O juiz, por sua vez, na sentença, apenas afirmou que se o senhor já estava demenciado, deveria ter sido interditado pela família e, como nada tinha sido feito, valia o contrato assinado. Ignorou o fato de que não é simples para os filhos protegerem os pais de sua própria vulnerabilidade. Mais difícil ainda é perceber que a longevidade às vezes traz o retorno à ingenuidade, à inabilidade para os negócios e uma possível dificuldade de escolher quem merece confiança ou não.
São tantas as questões, tanta complexidade a ser observada… Como interditar o próprio pai para protegê-lo de si mesmo?
Ignoradas todas essas circunstâncias, determinou-se o pagamento da dívida.
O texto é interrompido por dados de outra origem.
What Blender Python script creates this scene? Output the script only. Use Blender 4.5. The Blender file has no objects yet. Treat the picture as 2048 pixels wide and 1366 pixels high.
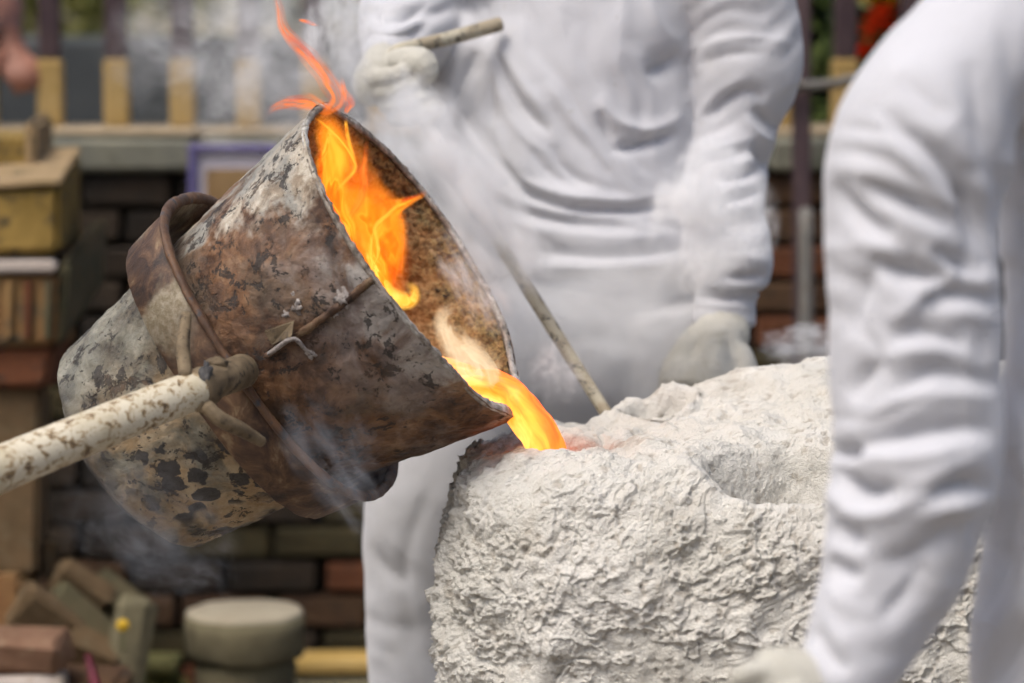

De desgosto em desgosto, acabou-se o restante da saúde do idoso que veio a morrer sem saber o resultado do processo judicial que acabou tendo a sentença confirmada pelo Tribunal. No inventário, a dívida da locação foi paga antes da divisão do restante dos bens, conforme determina a lei. O Estado silenciou sobre a vulnerabilidade do idoso, impondo mais esse amargo encargo aos herdeiros que foram obrigados a efetuar o pagamento da dívida contraída pelo oportunista parasita.